We’ll spend these funds with purpose, pragmatism, and compassion. Key areas of focus include:
- Continue the utilization of Temporary Alternative Shelter Sites, which serve over 800 people at a time across eight sites
- $24.9 million of external funding for 1500 shelter beds by December 1st, supported by day centers and storage units, representing the City of Portland’s share in the overall effort to end unsheltered homelessness in our city
- Funding for 50 shelter beds at the Bybee Lakes Hope Center using opioid settlement dollars, $1.3 million
- Retaining our current four outreach workers and adding an additional 10, for $3.36 million
- Instantly add deeply affordable housing using an innovative “Homeshare” pilot program, funded by $500,000 of one-time General Fund
Revenue
While the long-term financial stability of the City of Portland may require adding, changing, or otherwise exploring revenue increases, my proposed FY2025-26 budget will not rely on new taxes. It will, however, include modest proposed increases in fees for parking, parks, permitting, water/sewer/stormwater utility fees, rideshare fees, and short-term rental fees to bring us in line with peer cities.

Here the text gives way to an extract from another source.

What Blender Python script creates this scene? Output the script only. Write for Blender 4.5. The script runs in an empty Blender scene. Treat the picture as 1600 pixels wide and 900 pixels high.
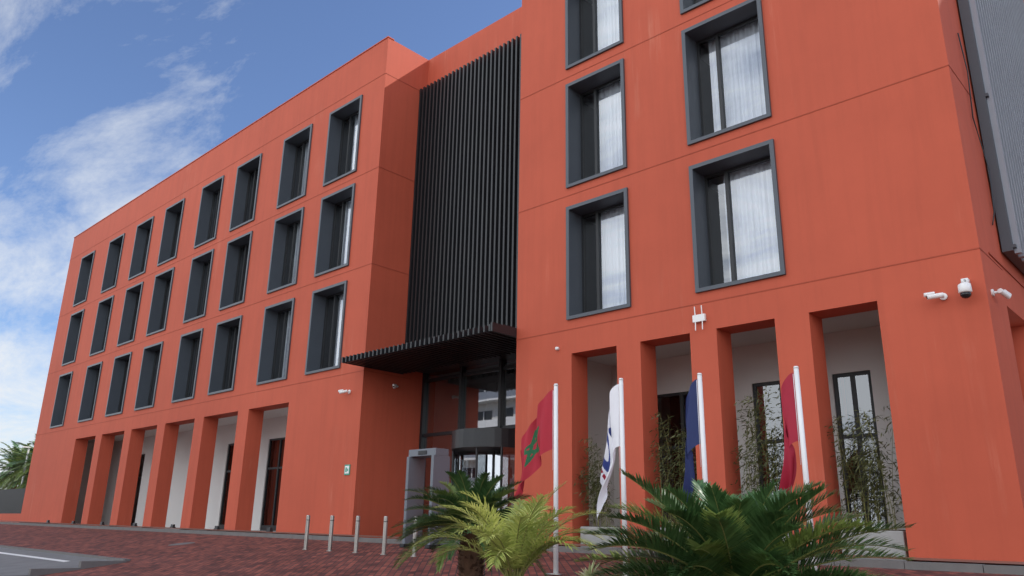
import bpy, math, random
import numpy as np
from mathutils import Vector, Matrix
random.seed(7)
S=bpy.context.scene
# ------------------------------------------------------------ materials
def newmat(name):
    m=bpy.data.materials.new(name); m.use_nodes=True
    nt=m.node_tree; b=nt.nodes['Principled BSDF']; return m,nt,b
def N(nt,t,**k):
    n=nt.nodes.new(t)
    for a,v in k.items(): setattr(n,a,v)
    return n
def coords(nt,scale=(1,1,1)):
    tc=N(nt,'ShaderNodeTexCoord'); mp=N(nt,'ShaderNodeMapping'); mp.inputs['Scale'].default_value=scale
    nt.links.new(tc.outputs['Object'],mp.inputs['Vector']); return mp.outputs['Vector']
def noise(nt,vec,scale,detail=4,rough=.55):
    n=N(nt,'ShaderNodeTexNoise'); n.inputs['Scale'].default_value=scale; n.inputs['Detail'].default_value=detail
    n.inputs['Roughness'].default_value=rough; nt.links.new(vec,n.inputs['Vector']); return n.outputs['Fac']
def ramp(nt,fac,stops):
    r=N(nt,'ShaderNodeValToRGB'); e=r.color_ramp.elements
    while len(e)<len(stops): e.new(.5)
    for i,(p,c) in enumerate(stops):
        e[i].position=p; e[i].color=(c,c,c,1) if not isinstance(c,tuple) else (*c,1)
    nt.links.new(fac,r.inputs['Fac']); return r.outputs['Color']
def mix(nt,fac,a,b,mode='MIX'):
    m=N(nt,'ShaderNodeMix',data_type='RGBA',blend_type=mode)
    for idx,v in ((0,fac),(6,a),(7,b)):
        s=m.inputs[idx]
        if isinstance(v,bpy.types.NodeSocket): nt.links.new(v,s)
        elif isinstance(v,tuple): s.default_value=(*v,1)
        else: s.default_value=v
    return m.outputs[2]
def bump(nt,b,h,strength=.2,dist=.01):
    bp=N(nt,'ShaderNodeBump'); bp.inputs['Strength'].default_value=strength; bp.inputs['Distance'].default_value=dist
    nt.links.new(h,bp.inputs['Height']); nt.links.new(bp.outputs['Normal'],b.inputs['Normal'])
def simple(name,col,rough=.6,metal=0,var=.12,scale=3,bmp=0):
    m,nt,b=newmat(name); v=coords(nt); f=noise(nt,v,scale)
    c=mix(nt,f,tuple(x*(1-var) for x in col),tuple(min(1,x*(1+var)) for x in col))
    nt.links.new(c,b.inputs['Base Color']); b.inputs['Roughness'].default_value=rough; b.inputs['Metallic'].default_value=metal
    if bmp: bump(nt,b,noise(nt,v,scale*12),bmp)
    return m
def orange_mat(name,k=1.0):
    m,nt,b=newmat(name); v=coords(nt)
    big=ramp(nt,noise(nt,v,.16,3),[(.3,0.),(.7,1.)])
    c=mix(nt,big,(.475*k,.090*k,.047*k),(.535*k,.105*k,.055*k))
    vs=coords(nt,(1.6,1.6,.10)); st=ramp(nt,noise(nt,vs,2.2,7,.75),[(.55,0.),(.74,1.)])
    patch=ramp(nt,noise(nt,v,.42,2),[(.53,0.),(.68,1.)])
    sm=mix(nt,1.0,st,patch,'MULTIPLY')
    sc=mix(nt,.42,(0,0,0),sm)
    c=mix(nt,sc,c,(.68*k,.30*k,.20*k))
    blot=ramp(nt,noise(nt,v,.9,8,.7),[(.35,.955),(.65,1.02)])
    c=mix(nt,1.0,c,blot,'MULTIPLY')
    vg=coords(nt,(3.5,3.5,.22)); gr=ramp(nt,noise(nt,vg,1.5,5,.6),[(.30,.93),(.55,1.0)])
    c=mix(nt,1.0,c,gr,'MULTIPLY')
    nt.links.new(c,b.inputs['Base Color']); b.inputs['Roughness'].default_value=.75
    b.inputs['Specular IOR Level'].default_value=.35
    bump(nt,b,noise(nt,v,55,5),.2,.005)
    return m
M_or=orange_mat('orange_render'); M_or2=orange_mat('orange_render_trim',.80)
M_slate=simple('slate_metal',(.066,.078,.095),.45,0,.1,2)
M_black=simple('black_metal',(.018,.020,.023),.45,0,.1,2)
M_grey=simple('grey_louver_metal',(.27,.29,.33),.45,.2,.1,2)
M_white=simple('white_plaster',(.80,.79,.77),.8,0,.04,.8,.1)
M_ceil=simple('white_ceiling',(.82,.82,.80),.8,0,.03,.8)
M_curt=simple('curtain_cloth',(.88,.89,.92),.9,0,.04,4)
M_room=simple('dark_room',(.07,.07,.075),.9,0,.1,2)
M_inox=simple('brushed_steel',(.42,.40,.37),.35,.9,.08,6)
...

With the support of City Council and other regional partners, we will continue to analyze potential future revenue opportunities. These may include updates to the upcoming Parks Levy renewal request, future charges to offset the Flood Safety Benefit Fee, transportation charges, and other avenues to provide resources to address targeted priorities identified by Portlanders.
Conclusion
As my first annual budget as Mayor of Portland, I believe we have an opportunity to solidify and expand our gains in public safety, our equity goals, and green leadership, as well as return to proven strategies on unsheltered homelessness. I am grateful for the role and responsibility of City Council as they discuss, debate, and ultimately pass our next budget. Together, we will leave a profound impact on the future of our city. I am grateful for this opportunity to serve in this crucial democratic process on behalf of Portland.